What to work on | Reproduce precisely the lines of the listing below, starting with the line that contains "Recreate this scene" and stopping after the line that contains "COL = SC.collection"; include nothing else.

** Start Provided information **

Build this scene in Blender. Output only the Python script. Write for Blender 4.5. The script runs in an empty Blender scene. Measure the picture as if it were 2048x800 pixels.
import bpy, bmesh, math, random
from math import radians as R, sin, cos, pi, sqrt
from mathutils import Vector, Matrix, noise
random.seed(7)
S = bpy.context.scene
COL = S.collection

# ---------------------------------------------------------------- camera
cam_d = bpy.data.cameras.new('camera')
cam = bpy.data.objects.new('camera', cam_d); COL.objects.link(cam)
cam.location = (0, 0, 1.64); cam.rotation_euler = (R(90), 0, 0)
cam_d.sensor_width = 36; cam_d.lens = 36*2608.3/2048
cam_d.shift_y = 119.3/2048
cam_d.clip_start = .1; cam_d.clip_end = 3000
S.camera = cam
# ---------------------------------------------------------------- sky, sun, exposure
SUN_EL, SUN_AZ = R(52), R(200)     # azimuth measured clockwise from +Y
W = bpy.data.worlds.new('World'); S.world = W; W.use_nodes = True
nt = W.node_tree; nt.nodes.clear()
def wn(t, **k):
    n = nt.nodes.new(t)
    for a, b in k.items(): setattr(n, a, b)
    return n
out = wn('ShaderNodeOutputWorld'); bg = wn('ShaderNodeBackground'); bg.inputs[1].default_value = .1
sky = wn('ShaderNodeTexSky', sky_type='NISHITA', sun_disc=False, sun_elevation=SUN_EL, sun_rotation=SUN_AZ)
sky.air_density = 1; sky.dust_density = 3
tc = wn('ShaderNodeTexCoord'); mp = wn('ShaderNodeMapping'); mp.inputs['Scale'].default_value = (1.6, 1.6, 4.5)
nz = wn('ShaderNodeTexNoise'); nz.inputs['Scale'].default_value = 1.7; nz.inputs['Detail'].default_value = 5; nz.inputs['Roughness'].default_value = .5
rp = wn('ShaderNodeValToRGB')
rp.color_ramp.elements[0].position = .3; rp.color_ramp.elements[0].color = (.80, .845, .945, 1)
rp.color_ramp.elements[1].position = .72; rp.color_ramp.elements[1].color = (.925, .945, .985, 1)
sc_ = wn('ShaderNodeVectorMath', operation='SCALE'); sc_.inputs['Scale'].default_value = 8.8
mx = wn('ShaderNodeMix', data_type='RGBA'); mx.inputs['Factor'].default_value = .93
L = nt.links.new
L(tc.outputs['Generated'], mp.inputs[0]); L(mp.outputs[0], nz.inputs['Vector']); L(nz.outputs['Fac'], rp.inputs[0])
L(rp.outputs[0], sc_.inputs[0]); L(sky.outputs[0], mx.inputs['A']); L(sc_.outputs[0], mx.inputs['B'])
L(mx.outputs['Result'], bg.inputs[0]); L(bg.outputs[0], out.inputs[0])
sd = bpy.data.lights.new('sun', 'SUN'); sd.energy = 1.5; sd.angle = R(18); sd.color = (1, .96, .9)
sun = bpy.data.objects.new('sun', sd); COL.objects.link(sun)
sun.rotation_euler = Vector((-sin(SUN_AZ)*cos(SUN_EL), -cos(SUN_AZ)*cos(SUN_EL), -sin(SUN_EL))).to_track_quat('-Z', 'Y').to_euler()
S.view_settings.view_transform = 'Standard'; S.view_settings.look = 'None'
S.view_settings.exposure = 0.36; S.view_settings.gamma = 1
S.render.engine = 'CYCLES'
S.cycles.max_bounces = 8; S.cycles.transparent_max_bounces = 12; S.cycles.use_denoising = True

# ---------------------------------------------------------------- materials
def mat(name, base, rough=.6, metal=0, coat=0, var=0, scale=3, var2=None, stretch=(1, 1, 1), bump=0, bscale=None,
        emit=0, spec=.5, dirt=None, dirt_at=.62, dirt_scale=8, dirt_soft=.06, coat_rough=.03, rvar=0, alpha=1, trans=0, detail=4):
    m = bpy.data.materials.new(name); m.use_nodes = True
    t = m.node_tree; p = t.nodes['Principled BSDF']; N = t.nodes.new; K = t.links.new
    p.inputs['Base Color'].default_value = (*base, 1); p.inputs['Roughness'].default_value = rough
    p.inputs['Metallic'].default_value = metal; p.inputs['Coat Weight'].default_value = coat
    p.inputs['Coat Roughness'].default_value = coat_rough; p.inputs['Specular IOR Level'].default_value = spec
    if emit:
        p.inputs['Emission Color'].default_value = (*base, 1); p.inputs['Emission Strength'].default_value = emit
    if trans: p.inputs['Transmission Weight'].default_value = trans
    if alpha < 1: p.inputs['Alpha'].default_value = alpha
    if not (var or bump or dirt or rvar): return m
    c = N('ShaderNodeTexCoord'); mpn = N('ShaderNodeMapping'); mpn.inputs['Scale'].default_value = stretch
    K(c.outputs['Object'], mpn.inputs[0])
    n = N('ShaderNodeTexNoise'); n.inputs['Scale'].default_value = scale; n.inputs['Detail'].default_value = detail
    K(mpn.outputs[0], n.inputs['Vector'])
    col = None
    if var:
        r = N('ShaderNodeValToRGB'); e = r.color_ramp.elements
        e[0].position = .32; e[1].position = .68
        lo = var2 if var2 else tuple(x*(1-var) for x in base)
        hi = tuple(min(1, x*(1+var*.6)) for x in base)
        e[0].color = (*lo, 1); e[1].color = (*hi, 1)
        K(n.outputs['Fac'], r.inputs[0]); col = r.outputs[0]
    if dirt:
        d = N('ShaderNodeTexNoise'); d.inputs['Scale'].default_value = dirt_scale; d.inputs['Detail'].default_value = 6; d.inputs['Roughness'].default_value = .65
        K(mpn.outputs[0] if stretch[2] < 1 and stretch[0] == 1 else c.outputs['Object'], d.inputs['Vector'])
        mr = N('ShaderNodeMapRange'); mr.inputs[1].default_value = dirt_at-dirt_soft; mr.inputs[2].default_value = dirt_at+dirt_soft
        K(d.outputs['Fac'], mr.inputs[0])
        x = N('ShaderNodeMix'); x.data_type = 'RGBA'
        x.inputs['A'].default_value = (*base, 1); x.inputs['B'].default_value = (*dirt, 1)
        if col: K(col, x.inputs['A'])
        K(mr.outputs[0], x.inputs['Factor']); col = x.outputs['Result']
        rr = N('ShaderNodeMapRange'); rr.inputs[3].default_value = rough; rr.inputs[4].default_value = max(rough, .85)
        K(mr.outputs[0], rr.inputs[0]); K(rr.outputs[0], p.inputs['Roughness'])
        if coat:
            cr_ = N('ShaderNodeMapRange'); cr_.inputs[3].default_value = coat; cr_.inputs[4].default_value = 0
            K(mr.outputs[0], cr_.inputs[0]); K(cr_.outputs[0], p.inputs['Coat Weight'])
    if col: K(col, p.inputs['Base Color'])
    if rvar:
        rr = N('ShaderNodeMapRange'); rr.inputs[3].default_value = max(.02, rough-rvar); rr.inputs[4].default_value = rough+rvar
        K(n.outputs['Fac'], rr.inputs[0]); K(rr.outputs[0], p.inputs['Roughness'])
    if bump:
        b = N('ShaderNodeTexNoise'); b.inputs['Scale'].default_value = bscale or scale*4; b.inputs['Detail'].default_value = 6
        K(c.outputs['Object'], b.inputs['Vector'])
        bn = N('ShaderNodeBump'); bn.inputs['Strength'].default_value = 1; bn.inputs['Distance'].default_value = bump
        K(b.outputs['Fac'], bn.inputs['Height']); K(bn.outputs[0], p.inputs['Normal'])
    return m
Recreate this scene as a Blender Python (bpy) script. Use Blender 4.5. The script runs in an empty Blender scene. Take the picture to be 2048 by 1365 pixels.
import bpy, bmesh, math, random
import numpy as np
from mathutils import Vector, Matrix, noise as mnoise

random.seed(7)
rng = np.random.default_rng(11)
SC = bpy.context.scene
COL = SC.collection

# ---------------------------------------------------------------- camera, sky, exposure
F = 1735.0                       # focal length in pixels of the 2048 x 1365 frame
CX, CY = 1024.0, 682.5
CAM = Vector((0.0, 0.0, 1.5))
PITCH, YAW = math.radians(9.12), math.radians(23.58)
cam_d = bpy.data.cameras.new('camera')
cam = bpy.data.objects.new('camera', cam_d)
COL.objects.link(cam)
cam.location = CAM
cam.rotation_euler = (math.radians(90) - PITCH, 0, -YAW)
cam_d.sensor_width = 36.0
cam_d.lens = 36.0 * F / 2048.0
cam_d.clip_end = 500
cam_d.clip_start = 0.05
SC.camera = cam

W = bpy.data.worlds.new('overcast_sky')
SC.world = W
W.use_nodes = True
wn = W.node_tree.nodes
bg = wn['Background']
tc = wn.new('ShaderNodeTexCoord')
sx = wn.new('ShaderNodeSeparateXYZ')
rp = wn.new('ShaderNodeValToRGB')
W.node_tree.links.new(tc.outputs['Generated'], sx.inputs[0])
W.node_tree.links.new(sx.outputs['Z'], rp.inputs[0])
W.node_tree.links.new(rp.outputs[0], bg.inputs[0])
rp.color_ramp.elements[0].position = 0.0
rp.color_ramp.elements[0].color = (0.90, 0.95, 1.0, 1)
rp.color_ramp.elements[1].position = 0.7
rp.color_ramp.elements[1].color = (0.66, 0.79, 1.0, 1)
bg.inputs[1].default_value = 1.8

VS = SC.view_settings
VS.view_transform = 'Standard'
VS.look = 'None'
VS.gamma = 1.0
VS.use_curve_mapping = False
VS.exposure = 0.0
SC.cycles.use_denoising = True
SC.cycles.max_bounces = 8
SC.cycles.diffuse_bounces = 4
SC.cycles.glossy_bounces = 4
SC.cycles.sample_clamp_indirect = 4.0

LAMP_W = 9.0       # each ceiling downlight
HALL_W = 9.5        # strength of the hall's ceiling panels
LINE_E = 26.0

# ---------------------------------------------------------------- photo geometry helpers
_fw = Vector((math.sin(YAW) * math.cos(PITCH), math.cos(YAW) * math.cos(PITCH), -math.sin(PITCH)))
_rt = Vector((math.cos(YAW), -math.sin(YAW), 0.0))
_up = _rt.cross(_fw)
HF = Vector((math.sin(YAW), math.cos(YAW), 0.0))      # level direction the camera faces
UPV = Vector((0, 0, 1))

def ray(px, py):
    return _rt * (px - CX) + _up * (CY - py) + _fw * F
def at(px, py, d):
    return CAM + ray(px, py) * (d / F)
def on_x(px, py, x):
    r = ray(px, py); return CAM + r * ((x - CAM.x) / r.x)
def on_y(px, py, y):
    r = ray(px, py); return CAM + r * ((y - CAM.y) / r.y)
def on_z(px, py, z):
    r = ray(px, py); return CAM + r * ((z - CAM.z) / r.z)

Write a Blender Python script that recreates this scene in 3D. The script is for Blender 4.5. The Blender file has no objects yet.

** End Provided information **

Final result |
Recreate this scene as a Blender Python (bpy) script. Use Blender 4.5. The script runs in an empty Blender scene. Take the picture to be 2048 by 1365 pixels.
import bpy, bmesh, math, random
import numpy as np
from mathutils import Vector, Matrix, noise as mnoise

random.seed(7)
rng = np.random.default_rng(11)
SC = bpy.context.scene
COL = SC.collection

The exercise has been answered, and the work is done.